A queue is a basic data structure that is used throughout programming. You can think of it as a line in a grocery store. The first one in the line is the first one to be served.Just like a queue.
A queue is also called a FIFO (First In First Out) to demonstrate the way it accesses data.
Queue<item-type> Operations
enqueue(new-item:item-type)
Adds an item onto the end of the queue.
front():item-type
Returns the item at the front of the queue.
dequeue()
Removes the item from the front of the queue.
is-empty():Boolean
True if no more items can be dequeued and there is no front item.
is-full():Boolean
True if no more items can be enqueued.
get-size():Integer
Returns the number of elements in the queue.
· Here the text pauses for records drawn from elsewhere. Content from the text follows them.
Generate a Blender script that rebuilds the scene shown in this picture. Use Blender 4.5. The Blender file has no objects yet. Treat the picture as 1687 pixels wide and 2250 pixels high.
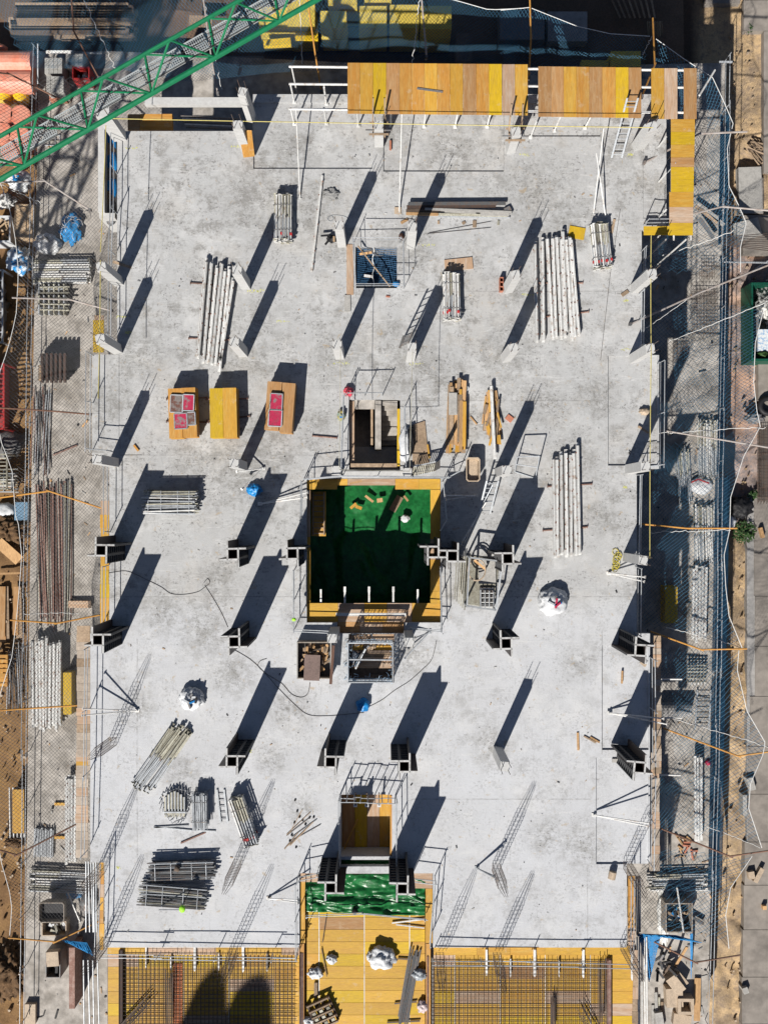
import bpy, bmesh, math, random
from mathutils import Vector, Matrix, noise
R = random.Random(7)
rad = math.radians
SC = bpy.context.scene
COL = SC.collection
# ---------------------------------------------------------------- camera, light, exposure
CAMH = 42.0          # camera height over the cast slab, metres
PX = 0.018           # metres per photo pixel at slab level
cd = bpy.data.cameras.new('camera'); cam = bpy.data.objects.new('camera', cd); COL.objects.link(cam)
cam.location = (0, 0, CAMH); cam.rotation_euler = (0, 0, 0)
cd.sensor_fit = 'VERTICAL'; cd.sensor_height = 24; cd.lens = 24*CAMH/(2250*PX)
cd.clip_start = 0.5; cd.clip_end = 2000
SC.camera = cam
SUN_EL, SUN_AZ = 41.5, 24.2
w = bpy.data.worlds.new('World'); SC.world = w; w.use_nodes = True
nt = w.node_tree; bg = nt.nodes['Background']; sk = nt.nodes.new('ShaderNodeTexSky')
sk.sky_type = 'NISHITA'; sk.sun_disc = False; sk.sun_elevation = rad(SUN_EL); sk.sun_rotation = rad(180+SUN_AZ)
nt.links.new(sk.outputs[0], bg.inputs[0]); bg.inputs[1].default_value = 0.05; sk.air_density = .6; sk.dust_density = .4
sl = bpy.data.lights.new('sun', 'SUN'); sl.energy = 5.0; sl.angle = rad(0.5); sl.color = (1, .955, .89)
so = bpy.data.objects.new('sun', sl); COL.objects.link(so); so.location = (-20, -40, 60)
sd = Vector((-math.sin(rad(SUN_AZ)), -math.cos(rad(SUN_AZ)), math.tan(rad(SUN_EL))))
so.rotation_euler = sd.to_track_quat('Z', 'Y').to_euler()
SC.view_settings.view_transform = 'Standard'; SC.view_settings.look = 'None'
SC.view_settings.exposure = 0.47; SC.view_settings.gamma = 1
SC.view_settings.use_curve_mapping = False
# ---------------------------------------------------------------- placing
TILE = dict(A=(0,0),B=(550,0),C=(1087,0),D=(0,550),E=(550,550),F=(1087,550),G=(0,1100),H=(550,1100),I=(1087,1100),J=(0,1650),K=(550,1650),L=(1087,1650))
def P(px, py, z=0.0):
    k = PX*(CAMH-z)/CAMH
    return Vector(((px-843.5)*k, (1125-py)*k, z))
def Q(t, x, y, z=0.0):
    o = TILE[t]; return P(o[0]+x/2.765, o[1]+y/2.765, z)
# ---------------------------------------------------------------- materials
MATS = {}
def mat(name, col, rough=.7, var=.15, scale=3.0, col2=None, amt=.5, bump=.0, bscale=30, metal=0, rnd=0.0, stretch=None, speck=None, thr=(.45,.65)):
    if name in MATS: return MATS[name]
    m = bpy.data.materials.new(name); m.use_nodes = True; t = m.node_tree; N = t.nodes; L = t.links
    b = N['Principled BSDF']; b.inputs['Roughness'].default_value = rough; b.inputs['Metallic'].default_value = metal
    if 'Specular IOR Level' in b.inputs: b.inputs['Specular IOR Level'].default_value = .3
    tc = N.new('ShaderNodeTexCoord'); mp = N.new('ShaderNodeMapping'); L.new(tc.outputs['Object'], mp.inputs[0])
    if stretch: mp.inputs['Scale'].default_value = stretch
    n1 = N.new('ShaderNodeTexNoise'); n1.inputs['Scale'].default_value = scale; n1.inputs['Detail'].default_value = 6; n1.inputs['Roughness'].default_value = .65
    L.new(mp.outputs[0], n1.inputs['Vector'])
    if rnd:
        oi = N.new('ShaderNodeObjectInfo'); ad = N.new('ShaderNodeVectorMath'); ad.operation = 'ADD'
        mu = N.new('ShaderNodeVectorMath'); mu.operation = 'SCALE'; mu.inputs[0].default_value = (37, 91, 53); L.new(oi.outputs['Random'], mu.inputs['Scale'])
        L.new(mp.outputs[0], ad.inputs[0]); L.new(mu.outputs[0], ad.inputs[1]); L.new(ad.outputs[0], n1.inputs['Vector'])
    mr = N.new('ShaderNodeMapRange'); mr.inputs['From Min'].default_value = thr[0]; mr.inputs['From Max'].default_value = thr[1]
    mr.inputs['To Max'].default_value = amt; L.new(n1.outputs['Fac'], mr.inputs['Value'])
    mx = N.new('ShaderNodeMix'); mx.data_type = 'RGBA'
    mx.inputs[6].default_value = (*col, 1); c2 = col2 or tuple(c*.6 for c in col); mx.inputs[7].default_value = (*c2, 1)
    L.new(mr.outputs[0], mx.inputs[0])
    hs = N.new('ShaderNodeHueSaturation'); L.new(mx.outputs[2], hs.inputs['Color'])
    n2 = N.new('ShaderNodeTexNoise'); n2.inputs['Scale'].default_value = scale*4.3; n2.inputs['Detail'].default_value = 4; L.new(mp.outputs[0], n2.inputs['Vector'])
    v = N.new('ShaderNodeMapRange'); v.inputs['From Min'].default_value = .3; v.inputs['From Max'].default_value = .7
    v.inputs['To Min'].default_value = 1-var; v.inputs['To Max'].default_value = 1+var; L.new(n2.outputs['Fac'], v.inputs['Value'])
    if rnd:
        r2 = N.new('ShaderNodeMapRange'); r2.inputs['To Min'].default_value = 1-rnd; r2.inputs['To Max'].default_value = 1+rnd; L.new(oi.outputs['Random'], r2.inputs['Value'])
        m3 = N.new('ShaderNodeMath'); m3.operation = 'MULTIPLY'; L.new(v.outputs[0], m3.inputs[0]); L.new(r2.outputs[0], m3.inputs[1]); L.new(m3.outputs[0], hs.inputs['Value'])
    else: L.new(v.outputs[0], hs.inputs['Value'])
    L.new(hs.outputs[0], b.inputs['Base Color'])
    if bump:
        n3 = N.new('ShaderNodeTexNoise'); n3.inputs['Scale'].default_value = bscale; n3.inputs['Detail'].default_value = 5; L.new(mp.outputs[0], n3.inputs['Vector'])
        bp = N.new('ShaderNodeBump'); bp.inputs['Strength'].default_value = bump; bp.inputs['Distance'].default_value = .02
        L.new(n3.outputs['Fac'], bp.inputs['Height']); L.new(bp.outputs[0], b.inputs['Normal'])
    MATS[name] = m; return m

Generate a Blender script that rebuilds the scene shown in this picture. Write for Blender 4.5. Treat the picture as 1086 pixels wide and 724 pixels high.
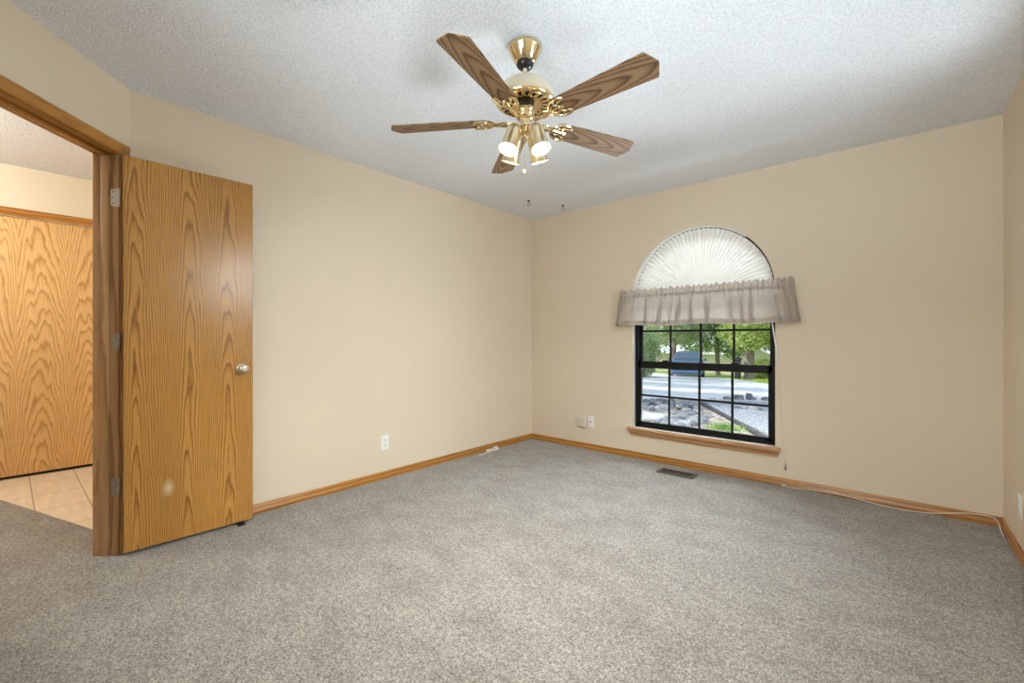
import bpy, bmesh, math, random
from mathutils import Vector, Matrix

for _o in list(bpy.data.objects):
    bpy.data.objects.remove(_o)
S = bpy.context.scene
COL = S.collection
R = math.radians
random.seed(7)

# ------------------------------------------------------------------ camera
IMG_W, IMG_H = 1086, 724
FPX = 467.8
cam_d = bpy.data.cameras.new('camera')
cam = bpy.data.objects.new('camera', cam_d)
COL.objects.link(cam)
cam.location = (3.083, -3.875, 1.112)
cam.rotation_euler = (R(90), 0, 0.71693)
cam_d.sensor_width = 36.0
cam_d.lens = FPX / IMG_W * 36.0
cam_d.shift_y = (359.4 - IMG_H / 2) / IMG_W
cam_d.clip_start = 0.02
cam_d.clip_end = 300
S.camera = cam

# ------------------------------------------------------------------ sky, sun, exposure
S.view_settings.view_transform = 'Standard'
S.view_settings.look = 'None'
S.view_settings.gamma = 1.0
S.view_settings.use_curve_mapping = False
S.view_settings.exposure = 0.65
SKY_STRENGTH = 1.15
SUN_STRENGTH = 3.7
BULB_STRENGTH = 640.0
HALL_FILL_POWER = 43.0
W = bpy.data.worlds.new('world')
S.world = W
W.use_nodes = True
wn = W.node_tree
wn.nodes.clear()
w_out = wn.nodes.new('ShaderNodeOutputWorld')
w_bg = wn.nodes.new('ShaderNodeBackground')
w_tc = wn.nodes.new('ShaderNodeTexCoord')
w_sep = wn.nodes.new('ShaderNodeSeparateXYZ')
w_ramp = wn.nodes.new('ShaderNodeValToRGB')
wn.links.new(w_tc.outputs['Generated'], w_sep.inputs[0])
wn.links.new(w_sep.outputs['Z'], w_ramp.inputs[0])
w_ramp.color_ramp.elements[0].position = 0.0
w_ramp.color_ramp.elements[0].color = (0.95, 0.97, 1.0, 1)
w_ramp.color_ramp.elements[1].position = 0.7
w_ramp.color_ramp.elements[1].color = (0.55, 0.72, 1.0, 1)
wn.links.new(w_ramp.outputs[0], w_bg.inputs[0])
w_bg.inputs[1].default_value = SKY_STRENGTH
wn.links.new(w_bg.outputs[0], w_out.inputs[0])

sun_d = bpy.data.lights.new('sun', 'SUN')
sun_d.energy = SUN_STRENGTH
sun_d.angle = R(0.6)
sun_d.color = (1.0, 0.95, 0.86)
sun = bpy.data.objects.new('sun', sun_d)
COL.objects.link(sun)
sun.rotation_euler = Vector((-0.72, -0.2, 0.66)).to_track_quat('Z', 'Y').to_euler()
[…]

All operations except get-size() can be performed in \({\displaystyle O(1)}\) time. get-size() runs in at worst \({\displaystyle O(N).}\)
Linked List Implementation
The basic linked list implementation uses a singly-linked list with a tail pointer to keep track of the back of the queue.
type Queue<item_type>
data list:Singly Linked List<item_type>
data tail:List Iterator<item_type>
constructor()
list := new Singly-Linked-List()
tail := list.get-begin() # null
end constructor
When you want to enqueue something, you simply add it to the back of the item pointed to by the tail pointer. So the previous tail is considered next compared to the item being added and the tail pointer points to the new item. If the list was empty, this doesn't work, since the tail iterator doesn't refer to anything
method enqueue(new_item:item_type)
if is-empty()
list.prepend(new_item)
tail := list.get-begin()
else
list.insert_after(new_item, tail)
tail.move-next()
end if
end method
The front item on the queue is just the one referred to by the linked list's head pointer
method front():item_type
return list.get-begin().get-value()
end method
When you want to dequeue something off the list, simply point the head pointer to the previous from head item. The old head item is the one you removed of the list. If the list is now empty, we have to fix the tail iterator.
method dequeue()
list.remove-first()
if is-empty()
tail := list.get-begin()
end if
end method
A check for emptiness is easy. Just check if the list is empty.
method is-empty():Boolean
return list.is-empty()
end method
A check for full is simple. Linked lists are considered to be limitless in size.
method is-full():Boolean
return False
end method
A check for the size is again passed through to the list.
method get-size():Integer
return list.get-size()
end method
end type
In a linked list, accessing the first element is an \({\displaystyle O(1)}\) operation because the list contains a pointer directly to it. Therefore, enqueue, front, and dequeue are a quick \({\displaystyle O(1)}\) operations.
The checks for empty/fullness as done here are also \({\displaystyle O(1)}\).
The performance of getSize() depends on the performance of the corresponding operation in the linked list implementation. It could be either \({\displaystyle O(n)}\), or \({\displaystyle O(1)}\), depending on what time/space tradeoff is made. Most of the time, users of a Queue do not use the getSize() operation, and so a bit of space can be saved by not optimizing it.